The value of the United States currency only survives today because of its dominance as a global reserve currency which allows for the deficit purchasing of products cheaply from mostly Asian Pacific nations. Someday, this dominance will end and our nation will be left with collapsed infrastructure and without the productive industry necessary to rebuild.
Nick Begich, to solve our dramatically rising homelessness problem we must address not only the personal issues as you have emphasized but also the endemic problems in our financial system.
There have been multiple attempts to reform our financial system over the past several decades, some of which I have participated, and all but one continues to fail.
Today, there is a new very promising effort to reform our financial system through public banking. The key to understanding this movement is the same key to strengthening a national currency; restrict speculative gambling and reward increases in the money supply for those investments that make society more productive in the future.
Keep in mind that new bank loans create deposits which increase the money supply. The central issue is the purpose of the loans.

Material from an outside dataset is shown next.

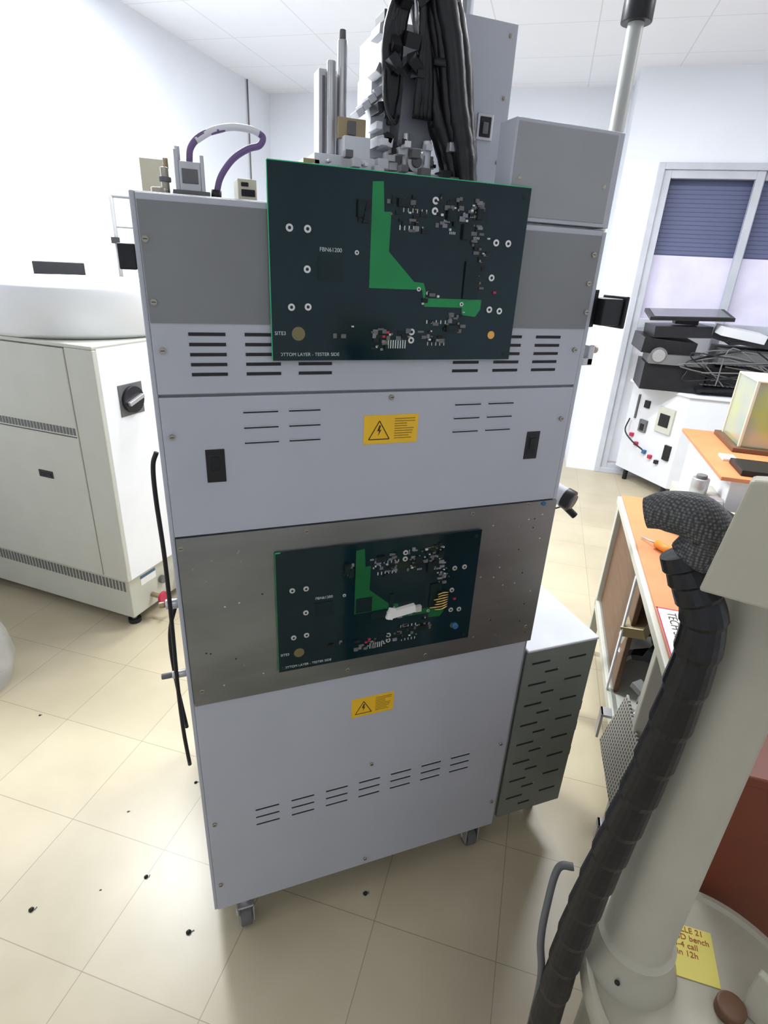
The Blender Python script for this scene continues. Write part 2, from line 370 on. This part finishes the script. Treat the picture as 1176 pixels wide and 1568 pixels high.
# ---------------------------------------------------------------- circuit boards
def board(ox,oz,bright,seed,name):
    e=empty(name,(ox,-.0105,oz))
    y=-.003
    b=B();b.box(0,.447,y,0,0,.284,PCB)
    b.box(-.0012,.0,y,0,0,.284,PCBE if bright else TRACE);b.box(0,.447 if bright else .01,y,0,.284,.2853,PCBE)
    for px,pz in [(.01,.01),(.435,.01),(.01,.27),(.435,.27)]: b.cyl((px,y-.001,pz),(px,.0,pz),.004,CHIP2,10)
    b.done("substrate",e)
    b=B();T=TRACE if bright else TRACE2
    tr=[(162,270),(180,272),(183,230),(195,231),(194,173),(242,129),(260,128),(269,104),(374,104),(374,88),(365,75),(337,78),(337,90),(264,90),(258,117),(162,117)]
    b.prism([(p[0]/1000,p[1]/1000) for p in tr],y-.0004,y,T,'y')
    b.done("trace",e)
    b=B()
    for px,pz in [(31,198),(59,198),(58,141),(32,84),(59,85),(390,197),(414,197),(389,141),(392,88),(413,86),(139,169),(270,252),(270,237),(243,48),(243,34),(251,118),(335,96),(269,112)]:
        px/=1000;pz/=1000;r=.0056 if px not in(.139,.251,.269,.335) else .0035
        b.cyl((px,y-.0018,pz),(px,y,pz),r,TIN,16);b.cyl((px,y-.0022,pz),(px,y-.0015,pz),r*.45,DARK,10)
    b.cyl((.043,y-.0006,.043),(.043,y,.043),.011,BRONZE,24);b.cyl((.402,y-.0012,.044),(.402,y,.044),.007,COPPER if bright else BRONZE,24)
    random.seed(seed)
    for (cx,cz,w,h,n) in [(.147,.228,.014,.022,9),(.225,.247,.06,.012,10),(.225,.222,.05,.030,18),(.300,.235,.04,.04,24),(.343,.226,.03,.05,24),(.36,.15,.02,.06,14),(.205,.035,.06,.028,28),(.285,.05,.045,.03,20),(.325,.064,.03,.03,16),(.26,.104,.05,.018,8),(.12,.05,.03,.02,3),(.36,.19,.03,.02,10),(.32,.25,.07,.02,12)]:
        for k in range(n):
            x=cx+random.uniform(-w,w)/1.6;z=cz+random.uniform(-h,h)/1.6
            m=random.choice([CHIP,CHIP,CHIP,RUB,TIN,SILK,BRONZE,RUB,HEAD]);a=random.uniform(.002,.006);c=random.uniform(.0015,.004)
            if m in (TIN,SILK,BRONZE): a*=.4;c*=.5
            b.box(x-a,x+a,y-random.uniform(.001,.004),y,z-c,z+c,m)
    for x,z,a,c in [(.144,.232,.006,.012),(.152,.222,.005,.010),(.215,.245,.010,.006),(.30,.232,.008,.008),(.33,.21,.007,.012),(.352,.238,.006,.008),(.32,.055,.012,.006)]:
        b.box(x-a,x+a,y-.006,y,z-c,z+c,CHIP);b.box(x-a*.7,x+a*.7,y-.0064,y-.006,z-c*.7,z+c*.7,CHIP2)
    for x,z in [(.288,.222),(.336,.232),(.30,.205),(.346,.20)]:
        for k in range(4): b.box(x+k*.003,x+.0012+k*.003,y-.001,y,z,z+.004,TIN)
    for k in range(8): b.box(.20+k*.0045,.2018+k*.0045,y-.0006,y,.02,.034,SILK)
    for k in range(6): b.box(.215+k*.008,.2165+k*.008,y-.0005,y,.232,.238,SILK);b.box(.21+k*.008,.212+k*.008,y-.0005,y,.206,.213,SILK)
    for k in range(5): b.box(.275+k*.008,.2765+k*.008,y-.0005,y,.025,.031,SILK);b.box(.27+k*.009,.272+k*.009,y-.0005,y,.062,.068,SILK)
    b.box(.335,.362,y-.004,y,.105,.165,CHIP2)
    b.box(.075,.115,y-.001,y,.125,.160,CHIP2)
    for x,z in [(.195,.045),(.188,.038),(.395,.115)]: b.box(x,x+.006,y-.003,y,z,z+.004,RED)
    if not bright:
        b.box(.235,.30,y-.010,y,.100,.118,PAPER,rot=(0,-.15,0));b.box(.235,.25,y-.011,y-.004,.096,.122,PAPER,rot=(0,.3,0));b.box(.30,.315,y-.008,y,.102,.116,BEIGE)
        for k in range(7): b.tube([(.345+random.uniform(-.01,.01),y-.006-k*.001,.10+k*.007),(.36,y-.015,.105+k*.007),(.378,y-.006,.104+k*.006)],.0014,GOLD,6,4)
        b.box(.352,.372,y-.008,y,.10,.145,CHIP)
        b.cyl((.405,y-.01,.045),(.405,y,.045),.007,BLUE,16)
        b.box(.20,.235,y-.004,y,.10,.118,CHIP2)
        for x0,x1 in ((.165,.20),(.24,.25),(.345,.36)): b.box(x0,x1,y-.002,y,.12,.155,CHIP2)
    b.done("components",e)
    yt=y-.0003
    text("silk_text","BOTTOM LAYER - TESTER SIDE",(.006,yt,.0075),.0078,SILK,e)
    text("silk_site","SITE3",(.004,yt,.041),.008,SILK,e)
    text("silk_number","FBN61200",(.078,yt,.168),.0085,SILK,e)
    return e
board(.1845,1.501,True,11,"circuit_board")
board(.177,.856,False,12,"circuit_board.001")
# ---------------------------------------------------------------- equipment on top
tp=empty("handler_mechanism")
ZT=1.734
b=B()
b.box(.575,.72,.25,.5,ZT,2.09,CAB)
b.box(.65,.685,.246,.25,1.895,1.94,ALU);b.box(.655,.680,.244,.248,1.90,1.935,DARK);b.box(.66,.672,.240,.248,1.905,1.925,RUB)
b.cyl((.60,.3,2.09),(.60,.3,2.35),.010,ALU);b.cyl((.63,.3,2.09),(.63,.3,2.35),.012,ALU)
for z in (1.86,1.97,2.07): b.cyl((.705,.247,z),(.705,.25,z),.004,SCREW,10)
b.done("tall_grey_housing",tp,.003)
b=B()
b.box(.28,.57,.16,.5,ZT,1.79,ALUW);b.box(.30,.42,.18,.4,1.79,1.83,ALUW);b.box(.46,.56,.17,.4,1.79,1.815,ALU)
b.box(.36,.41,.20,.26,1.83,1.865,ALUW);b.box(.352,.405,.215,.225,1.862,1.895,BRASS);b.box(.37,.385,.21,.215,1.868,1.89,RUB)
b.box(.325,.355,.25,.29,1.80,1.97,ALU);b.cyl((.345,.24,1.80),(.345,.24,1.98),.008,ALU);b.cyl((.368,.25,1.80),(.368,.25,2.015),.009,ALU)
b.cyl((.368,.25,2.015),(.368,.25,2.03),.006,RUB);b.box(.331,.336,.248,.25,1.82,1.96,RUB);b.box(.346,.349,.248,.25,1.82,1.96,RUB)
b.box(.357,.366,.27,.30,1.80,1.975,ALUW)
for k in range(5): b.box(.395+k*.011,.410+k*.011,.24,.28,1.905+k*.012,1.918+k*.012,ALUW,rot=(0,-.6,0))
b.box(.425,.452,.25,.34,1.80,1.98,ALUW);b.box(.452,.515,.26,.42,1.82,2.06,ALUW);b.box(.46,.51,.25,.26,1.9,1.93,RUB)
b.prism([(.465,1.86),(.53,1.86),(.54,1.90),(.52,2.02),(.475,2.0)],.205,.26,HEAD,'y')
b.cyl((.50,.19,1.835),(.50,.23,1.835),.018,ALU);b.cyl((.50,.186,1.835),(.50,.19,1.835),.010,RUB);b.box(.47,.53,.18,.24,1.80,1.815,ALU);b.cyl((.48,.2,1.815),(.48,.2,1.88),.006,ALU);b.cyl((.52,.19,1.815),(.52,.19,1.87),.008,ALUW)
b.box(.28,.31,.18,.24,1.79,1.82,BRASS);b.box(.31,.345,.16,.2,1.79,1.806,RUB)
random.seed(5)
for k in range(55):
    x=random.uniform(.28,.56);z=random.uniform(1.79,1.86) if x>.42 else random.uniform(1.79,1.83);y=random.uniform(.14,.24);a=random.uniform(.003,.010)
    b.box(x-a,x+a,y-.01,y+.01,z-a*.8,z+a*.8,random.choice([ALU,ALUW,ALU,BLK,RUB,ALUW]))
for k in range(18):
    x=random.uniform(.425,.465);z=random.uniform(1.86,2.06);a=random.uniform(.004,.009)
    b.box(x-a,x+a,.20,.25,z-a,z+a,random.choice([ALU,RUB,BLK,ALUW,BLK]),rot=(0,random.uniform(-.6,.6),0))
b.done("gantry",tp,.0015)
b=B();random.seed(9)
for k in range(12):
    o=k/11.
    x0=.478+.058*o;y0=.20+random.uniform(-.03,.03)
    b.tube([(x0-.03,y0+.05,2.30),(x0-.005,y0,2.14),(x0+.028+.016*o,y0-.01,2.02),(x0+.050+.010*o,y0-.02,1.92),(.562+.036*o,y0-.03,1.84),(.580+.015*o,y0-.04,1.762)],[.013,.017,.019][k%3],BLKC,10,8,wob=.05)
b.loft([(.495,.20,2.2),(.52,.20,2.05),(.552,.19,1.95),(.575,.18,1.86),(.588,.17,1.79)],[.033,.034,.030,.026,.020],BLKC,16)
for k in range(7):
    o=k/6.
    b.tube([(.50+.02*o,.20,2.16),(.455+.014*o,.18,2.09),(.43+.02*o,.18,2.02),(.435+.014*o,.19,1.95),(.445,.2,1.90)],.010,BLKC,8,8,wob=.1)
for k in range(4):
    b.tube([(.46+.01*k,.19,2.14),(.485,.17,2.06),(.488+.006*k,.17,1.97),(.49+.008*k,.18,1.90)],.008,BLKC,8,8,wob=.1)
for k in range(12):
    x=random.uniform(.425,.49);z=random.uniform(1.93,2.14);a=random.uniform(.006,.013);b.box(x-a,x+a,.155,.19,z-a,z+a*.6,BLK,rot=(random.random(),random.random(),0))
b.tube([(.43,.19,2.0),(.425,.17,1.92),(.44,.16,1.885),(.455,.18,1.90)],.003,BLK)
for z,x in [(2.07,.522),(1.98,.545),(1.89,.572)]:
    b.loft([(x,.20,z-.006),(x+.002,.20,z+.006)],[.048,.048],BLK,16)
b.done("cable_bundle",tp)
b=B()
b.box(.066,.098,.09,.13,1.745,1.785,ALU);b.box(.060,.066,.09,.12,1.74,1.80,ALU);b.box(.098,.104,.09,.12,1.74,1.795,ALU);b.cyl((.066,.1,1.785),(.066,.1,1.805),.004,ALU);b.box(.055,.11,.08,.14,ZT,1.745,RUB);b.box(.07,.094,.088,.09,1.755,1.775,RUB)
b.cyl((.045,.1,ZT),(.045,.1,1.775),.006,SCREW);b.cyl((.045,.1,1.755),(.045,.1,1.762),.009,RUB);b.cyl((.048,.12,1.775),(.048,.12,1.79),.004,BRASS)
b.box(.005,.05,.35,.55,ZT,1.815,CREAM)
b.box(.155,.185,.10,.16,ZT,1.770,CREAM);b.box(.16,.182,.098,.1,1.745,1.755,BLK);b.box(.16,.172,.098,.1,1.759,1.765,BLK)
b.cyl((.035,.08,ZT),(.035,.08,1.745),.012,SCREW)
b.done("connector_blocks",tp,.001)
b=B()
b.tube([(.083,.1,1.785),(.087,.1,1.805),(.105,.1,1.823),(.14,.1,1.836)],.0050,PURP,10)
b.tube([(.095,.1,1.815),(.12,.1,1.830),(.15,.1,1.838),(.178,.1,1.838),(.192,.1,1.834)],.0053,WHT,10)
b.tube([(.190,.1,1.835),(.198,.1,1.829),(.192,.1,1.818),(.175,.1,1.812),(.155,.1,1.80),(.14,.1,1.785),(.127,.1,1.765),(.120,.1,1.74)],.0050,PURP,10)
b.cyl((.120,.1,1.735),(.121,.1,1.75),.008,BLK)
b.done("purple_hose",tp)
po=empty("support_pole")
b=B();b.cyl((1.27,.6,0.02),(1.27,.6,2.6),.021,POLE,24);b.cyl((1.27,.6,2.27),(1.27,.6,2.34),.04,BLK);b.box(1.20,1.34,.56,.64,2.34,2.38,BLK)
b.cyl((1.27,.6,0),(1.27,.6,.02),.14,BLK,32);b.cyl((1.27,.6,2.6),(1.27,.6,3.02),.021,ALU)
b.done("pole",po,.002)
ic=empty("inspection_camera")
b=B();b.cyl((.835,.26,1.185),(.92,.10,1.142),.025,ALUW,24);b.cyl((.92,.10,1.142),(.93,.082,1.137),.027,BLK,24);b.cyl((.928,.086,1.138),(.933,.077,1.1355),.019,RUB,24)
b.box(.8145,.845,.22,.27,1.16,1.2,ALUW);b.tube([(.86,.2,1.15),(.90,.2,1.08),(.93,.18,1.07),(.955,.12,1.11)],.002,BLK)
b.cyl((.94,.12,1.11),(.965,.10,1.085),.009,BLK)
b.done("camera_body",ic,.001)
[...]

Anyone who cannot grasp these basic facts of banking is not qualified to hold public office. See the Alaska State Bank Advocate Facebook page for documentation on this issue.
The key is to use the local decision-making process to identify productive priorities for federal monetary policy—including using the credit creation potential of public banking to challenge our homeless problem here in Alaska.
Nick Begich, some of the homeless priorities you have identified can be invested in through public banking.
More important, the Alaska State Bank proposal is part of a national public banking movement designed to return our nation to the successful credit guidance policies that once made the United States an agricultural industrial superpower. We are not just advocating for our state we are fighting for the survival of our nation.
If you want to address the pervasive rise in homelessness through public banking, join us in supporting the Alaska State Bank.